Что Михалков в видах на евроовации сделает подсудимого чеченцем - это было к бабке не ходи. От искомого равнодушия не оставалось и следа. Половина русских готова сунуть любого чеченца в газовую камеру именно за упомянутое «нетитульное происхождение». Образованная осьмушка русских за то же самое готова любого чеченца носить на руках. Будь парень таджиком - сразу возник бы подспудный интерес: и подозрительность к неруси, и неудобняк являть свой расизм вслух, и подразумеваемое высокомерие, и торопливость занятых людей, принужденных решать исход копеечной свары в этническом квартале. Чеченская принадлежность отворила канализационные шлюзы. Там, где у Люмета из гниловатых присяжных соратники выдавливали наружу расистскую откровенность - у Михалкова ее приходилось сгонять в сток дворницкой лопатой.
Люмет не педалировал апостольские коннотации, ибо они очевидным образом подразумевались пару столетий назад при определении численного состава суда присяжных. Михалков без обиняков назвал фильм блоковским «12». В белом венчике из роз впереди чеченский вопрос.
Люметовское слушание длилось полтора часа с копейками. Михалков раскатал суд на 145 минут за счет истошных сказов о том, как у меня корова сдохла, а кум в лохотрон проигрался, а папа умер молодым в чужой семье с приблудными детьми, а виноват во всем чечен. Русский человек совершенно не умеет слушать - поэтому лопается от потребности рассказать всем о себе. Потому так надсадны все его рассказы о детстве, родне и службе в армии, что его соотечественникам наплевать на чужие детство, родню и службу в армии: свои есть. Любое скопление людей рассматривается русским человеком как лучший повод для яростных автобиографических монологов - на этом стоял и стоять будет кинематограф Киры Муратовой.
Это половодье косноязычия в равной степени создает и губит михалковский фильм. Ибо выходит, что русский народ, любовно воссозданный автором по крупичкам архетипических образов, ЧУДОВИЩНО НЕИНТЕРЕСЕН. Многословен. Плосок. Дремуч. Слушать его откровения про Клаву-шалаву и ревматоидный артрит под силу одному священнику - психотерапевту дофрейдовской формации. Сюжет, построенный не на разоблачении липовых доказательств, а на разноголосице персональных истерик, рассыпается в мелкую, иногда блестящую крошку. Михалкову приходится связывать его, возбуждая гаснущий интерес публики всем арсеналом доступных, часто нижепоясных приемчиков.

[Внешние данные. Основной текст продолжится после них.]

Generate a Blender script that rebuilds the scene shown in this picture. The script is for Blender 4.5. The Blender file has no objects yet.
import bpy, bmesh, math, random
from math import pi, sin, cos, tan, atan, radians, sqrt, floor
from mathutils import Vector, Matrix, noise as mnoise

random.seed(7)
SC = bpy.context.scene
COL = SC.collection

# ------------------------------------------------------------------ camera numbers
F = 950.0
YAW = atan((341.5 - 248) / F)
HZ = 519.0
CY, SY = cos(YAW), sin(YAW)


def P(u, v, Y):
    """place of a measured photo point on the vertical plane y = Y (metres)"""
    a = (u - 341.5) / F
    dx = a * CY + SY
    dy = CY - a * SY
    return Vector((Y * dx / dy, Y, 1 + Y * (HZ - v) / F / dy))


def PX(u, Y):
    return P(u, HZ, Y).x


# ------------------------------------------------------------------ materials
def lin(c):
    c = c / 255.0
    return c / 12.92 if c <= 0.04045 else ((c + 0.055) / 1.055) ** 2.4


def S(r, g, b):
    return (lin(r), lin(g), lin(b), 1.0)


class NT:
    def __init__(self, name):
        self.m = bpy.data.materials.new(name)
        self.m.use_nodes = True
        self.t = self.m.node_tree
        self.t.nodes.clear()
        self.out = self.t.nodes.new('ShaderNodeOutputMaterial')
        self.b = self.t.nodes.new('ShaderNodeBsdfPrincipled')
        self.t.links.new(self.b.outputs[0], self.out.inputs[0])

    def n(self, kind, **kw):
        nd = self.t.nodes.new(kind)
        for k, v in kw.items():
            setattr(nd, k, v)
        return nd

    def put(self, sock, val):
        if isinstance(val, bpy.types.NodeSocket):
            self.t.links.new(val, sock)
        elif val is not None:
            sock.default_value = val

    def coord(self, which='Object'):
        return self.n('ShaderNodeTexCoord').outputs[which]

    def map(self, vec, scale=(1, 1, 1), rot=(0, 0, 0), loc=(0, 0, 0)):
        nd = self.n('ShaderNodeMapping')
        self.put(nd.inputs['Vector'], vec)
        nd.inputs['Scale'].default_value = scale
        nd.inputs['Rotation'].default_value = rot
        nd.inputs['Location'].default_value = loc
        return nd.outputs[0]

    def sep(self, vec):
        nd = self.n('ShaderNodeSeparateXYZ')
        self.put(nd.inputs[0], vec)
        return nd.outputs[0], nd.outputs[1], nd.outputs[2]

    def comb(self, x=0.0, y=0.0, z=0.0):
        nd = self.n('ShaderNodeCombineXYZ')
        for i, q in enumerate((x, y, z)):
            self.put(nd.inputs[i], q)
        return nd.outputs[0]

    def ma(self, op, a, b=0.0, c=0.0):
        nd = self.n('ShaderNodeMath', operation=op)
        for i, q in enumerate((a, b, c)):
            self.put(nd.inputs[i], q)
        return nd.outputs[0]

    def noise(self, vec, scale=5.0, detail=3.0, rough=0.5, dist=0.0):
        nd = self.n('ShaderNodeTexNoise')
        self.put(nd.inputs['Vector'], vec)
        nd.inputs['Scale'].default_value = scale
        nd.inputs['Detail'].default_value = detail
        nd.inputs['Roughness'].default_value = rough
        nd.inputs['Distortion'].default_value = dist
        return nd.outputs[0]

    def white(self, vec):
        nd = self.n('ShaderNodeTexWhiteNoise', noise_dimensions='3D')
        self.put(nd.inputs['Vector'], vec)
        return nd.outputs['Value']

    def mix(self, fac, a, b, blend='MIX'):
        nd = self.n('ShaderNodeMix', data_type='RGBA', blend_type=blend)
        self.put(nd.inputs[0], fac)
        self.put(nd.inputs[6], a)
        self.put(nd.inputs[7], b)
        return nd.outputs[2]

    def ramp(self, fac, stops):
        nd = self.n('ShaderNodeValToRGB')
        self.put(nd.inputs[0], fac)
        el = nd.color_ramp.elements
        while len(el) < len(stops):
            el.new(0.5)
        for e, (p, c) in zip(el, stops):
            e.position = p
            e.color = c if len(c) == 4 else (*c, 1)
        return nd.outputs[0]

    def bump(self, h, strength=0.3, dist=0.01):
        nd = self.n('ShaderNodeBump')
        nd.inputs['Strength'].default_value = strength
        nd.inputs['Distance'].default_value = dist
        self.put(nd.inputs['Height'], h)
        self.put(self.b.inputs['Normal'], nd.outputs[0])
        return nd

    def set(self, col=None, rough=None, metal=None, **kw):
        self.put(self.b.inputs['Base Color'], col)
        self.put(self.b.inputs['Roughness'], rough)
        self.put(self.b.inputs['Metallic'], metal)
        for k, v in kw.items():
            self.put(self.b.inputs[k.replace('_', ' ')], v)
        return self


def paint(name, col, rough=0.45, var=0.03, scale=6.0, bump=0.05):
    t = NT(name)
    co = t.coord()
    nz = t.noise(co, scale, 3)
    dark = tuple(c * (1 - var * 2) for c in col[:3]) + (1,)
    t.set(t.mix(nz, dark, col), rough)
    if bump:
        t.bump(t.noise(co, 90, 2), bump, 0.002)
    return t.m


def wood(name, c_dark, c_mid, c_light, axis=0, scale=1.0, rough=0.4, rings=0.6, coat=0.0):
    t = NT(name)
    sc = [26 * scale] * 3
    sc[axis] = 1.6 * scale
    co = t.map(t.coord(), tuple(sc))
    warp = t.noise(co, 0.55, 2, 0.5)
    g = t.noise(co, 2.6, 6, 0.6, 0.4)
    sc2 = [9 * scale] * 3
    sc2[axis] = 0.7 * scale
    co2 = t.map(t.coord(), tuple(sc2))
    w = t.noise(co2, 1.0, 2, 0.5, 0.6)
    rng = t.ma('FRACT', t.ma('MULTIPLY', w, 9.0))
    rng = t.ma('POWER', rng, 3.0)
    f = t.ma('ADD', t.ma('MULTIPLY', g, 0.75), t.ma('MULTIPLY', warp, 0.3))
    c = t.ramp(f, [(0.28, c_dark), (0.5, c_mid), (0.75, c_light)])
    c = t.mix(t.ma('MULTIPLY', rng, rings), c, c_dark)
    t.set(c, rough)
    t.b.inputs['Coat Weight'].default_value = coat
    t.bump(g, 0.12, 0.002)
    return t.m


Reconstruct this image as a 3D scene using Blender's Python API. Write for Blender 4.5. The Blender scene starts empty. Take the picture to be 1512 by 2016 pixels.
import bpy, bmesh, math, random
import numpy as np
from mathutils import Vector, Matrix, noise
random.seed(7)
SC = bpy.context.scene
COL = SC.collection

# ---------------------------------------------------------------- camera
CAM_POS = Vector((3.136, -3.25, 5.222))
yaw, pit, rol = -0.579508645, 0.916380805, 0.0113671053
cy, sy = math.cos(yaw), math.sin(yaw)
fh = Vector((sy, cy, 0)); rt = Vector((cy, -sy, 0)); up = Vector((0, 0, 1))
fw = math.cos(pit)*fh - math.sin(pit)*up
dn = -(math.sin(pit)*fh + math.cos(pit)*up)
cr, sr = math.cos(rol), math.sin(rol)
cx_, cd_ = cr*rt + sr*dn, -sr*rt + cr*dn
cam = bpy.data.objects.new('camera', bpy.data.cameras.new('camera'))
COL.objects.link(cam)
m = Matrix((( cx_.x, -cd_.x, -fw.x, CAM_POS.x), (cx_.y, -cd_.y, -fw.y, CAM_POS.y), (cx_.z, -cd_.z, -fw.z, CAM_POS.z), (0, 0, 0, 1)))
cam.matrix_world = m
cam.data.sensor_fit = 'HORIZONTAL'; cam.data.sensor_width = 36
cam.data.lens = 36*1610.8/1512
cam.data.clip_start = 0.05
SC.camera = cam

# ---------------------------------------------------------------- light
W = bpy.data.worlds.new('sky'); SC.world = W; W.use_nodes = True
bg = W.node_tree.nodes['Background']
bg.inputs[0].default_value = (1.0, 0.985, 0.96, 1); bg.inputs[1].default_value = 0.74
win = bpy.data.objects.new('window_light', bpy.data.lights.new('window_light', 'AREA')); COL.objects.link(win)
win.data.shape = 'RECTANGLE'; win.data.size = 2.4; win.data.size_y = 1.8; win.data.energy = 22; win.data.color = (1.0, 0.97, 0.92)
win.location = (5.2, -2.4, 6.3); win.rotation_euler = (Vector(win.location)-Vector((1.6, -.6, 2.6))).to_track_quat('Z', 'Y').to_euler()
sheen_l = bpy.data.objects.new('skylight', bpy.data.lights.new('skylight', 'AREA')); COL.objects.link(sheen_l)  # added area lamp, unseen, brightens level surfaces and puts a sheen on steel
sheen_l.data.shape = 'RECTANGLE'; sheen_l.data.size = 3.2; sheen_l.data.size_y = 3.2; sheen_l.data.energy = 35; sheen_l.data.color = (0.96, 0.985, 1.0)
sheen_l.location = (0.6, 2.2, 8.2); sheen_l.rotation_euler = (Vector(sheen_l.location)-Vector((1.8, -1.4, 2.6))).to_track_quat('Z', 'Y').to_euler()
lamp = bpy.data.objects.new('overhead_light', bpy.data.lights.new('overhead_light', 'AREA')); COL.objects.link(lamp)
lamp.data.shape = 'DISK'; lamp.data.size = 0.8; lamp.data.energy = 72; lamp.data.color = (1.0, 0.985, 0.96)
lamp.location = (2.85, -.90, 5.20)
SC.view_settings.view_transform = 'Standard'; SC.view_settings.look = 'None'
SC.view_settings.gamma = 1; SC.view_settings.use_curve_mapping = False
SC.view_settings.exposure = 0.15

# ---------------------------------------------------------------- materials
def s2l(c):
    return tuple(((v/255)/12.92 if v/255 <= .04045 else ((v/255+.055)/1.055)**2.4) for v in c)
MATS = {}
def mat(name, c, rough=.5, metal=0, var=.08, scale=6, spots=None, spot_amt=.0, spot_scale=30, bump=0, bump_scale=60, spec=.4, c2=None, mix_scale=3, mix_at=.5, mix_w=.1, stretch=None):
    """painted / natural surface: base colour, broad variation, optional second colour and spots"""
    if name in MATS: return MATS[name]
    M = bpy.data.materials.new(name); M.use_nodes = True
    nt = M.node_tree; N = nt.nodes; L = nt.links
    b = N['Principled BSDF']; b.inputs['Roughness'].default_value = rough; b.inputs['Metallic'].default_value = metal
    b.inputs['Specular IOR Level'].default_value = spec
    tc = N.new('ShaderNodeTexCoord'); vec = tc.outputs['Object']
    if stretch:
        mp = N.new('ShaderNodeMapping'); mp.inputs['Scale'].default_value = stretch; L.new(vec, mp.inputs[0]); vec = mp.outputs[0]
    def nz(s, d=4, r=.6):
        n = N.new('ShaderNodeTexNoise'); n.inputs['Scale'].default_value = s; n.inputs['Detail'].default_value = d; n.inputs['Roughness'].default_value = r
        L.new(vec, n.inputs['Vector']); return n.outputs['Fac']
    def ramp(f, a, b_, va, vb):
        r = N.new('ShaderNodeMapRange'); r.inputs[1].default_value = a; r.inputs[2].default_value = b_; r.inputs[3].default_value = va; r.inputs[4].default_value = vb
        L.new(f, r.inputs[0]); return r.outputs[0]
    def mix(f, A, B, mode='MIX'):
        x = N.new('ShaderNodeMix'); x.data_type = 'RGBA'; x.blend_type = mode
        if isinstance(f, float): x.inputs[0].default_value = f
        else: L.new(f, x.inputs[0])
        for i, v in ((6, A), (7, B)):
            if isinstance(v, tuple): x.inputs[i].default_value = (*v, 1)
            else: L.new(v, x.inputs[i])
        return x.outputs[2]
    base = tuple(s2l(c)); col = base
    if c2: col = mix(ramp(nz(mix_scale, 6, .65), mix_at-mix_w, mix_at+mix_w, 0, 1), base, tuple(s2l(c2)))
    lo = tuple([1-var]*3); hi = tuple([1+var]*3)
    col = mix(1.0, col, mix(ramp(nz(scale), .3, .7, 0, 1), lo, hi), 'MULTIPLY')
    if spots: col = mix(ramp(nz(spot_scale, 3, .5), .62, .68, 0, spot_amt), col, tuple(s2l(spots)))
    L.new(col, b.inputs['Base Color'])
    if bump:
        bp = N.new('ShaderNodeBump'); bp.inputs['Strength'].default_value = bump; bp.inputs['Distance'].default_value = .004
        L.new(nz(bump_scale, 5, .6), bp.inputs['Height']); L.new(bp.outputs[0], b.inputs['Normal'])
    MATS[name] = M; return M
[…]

Здраво рассудив, что 12 больших артистов с дюжиной блестящих монологов разорвут сюжет на 12 кульминаций, он дал актерскую волю троим: Сергею Гармашу (таксист-живоглот), Михаилу Ефремову (юморист-мизантроп) и Алексею Горбунову (ушлый директор кладбища). Трое - Роман Мадянов, Виктор Вержбицкий и сам Михалков - на экране особо не отсвечивают. Остальным шестерым поставлена задача гаерничать в самом низкопробном ярмарочном стиле: начитанный зритель дореформенного Михалкова иссяк, и он крутенькими мерами осваивает территорию плебса (как, впрочем, и вся отставная интеллигенция страны; это русский офицер бывшим не бывает, а русский интеллигент - запросто). Гафт играет чучело еврея (картавость, шевелюра дыбом, одесский прискок и ромб высшего образования), Газаров - чучело грузина (танец с саблями и «вай-вай-трамвай»), Маковецкий - интеллигента (резонерство, суета и накладная лысина), Петренко - работяги (одышка, мычание, капельки в ухо и вечное сомнение, кто хуже - менты или урки), Арцыбашев - законника (гундосое дотошество, апелляции к букве УК и прическа «Джузеппе - Сизый Нос»), Стоянов - телепродюсера (застенчивая сдобность голубого воришки, опереточная переживательность и постоянное хлопотанье губами). В последнем случае стрелки явно направлены на Дмитрия Лесневского, и многократно озвученные подозрения в личных счетах не убеждают нисколько: просто ловкий Михалков приглашает новую целевую аудиторию поржать над генеральным продюсером, у которого маменька генеральный директор. Пафос уже битого и крайне популярного в провинции фильма «Глянец»: «едет доктор на свинье с докторенком на спине». Примеряя тогу защитника нацменьшинств, Михалков сообща с обожаемым им народом откровенно куражится над слабыми - инородцами, штафирками и безвредными работягами.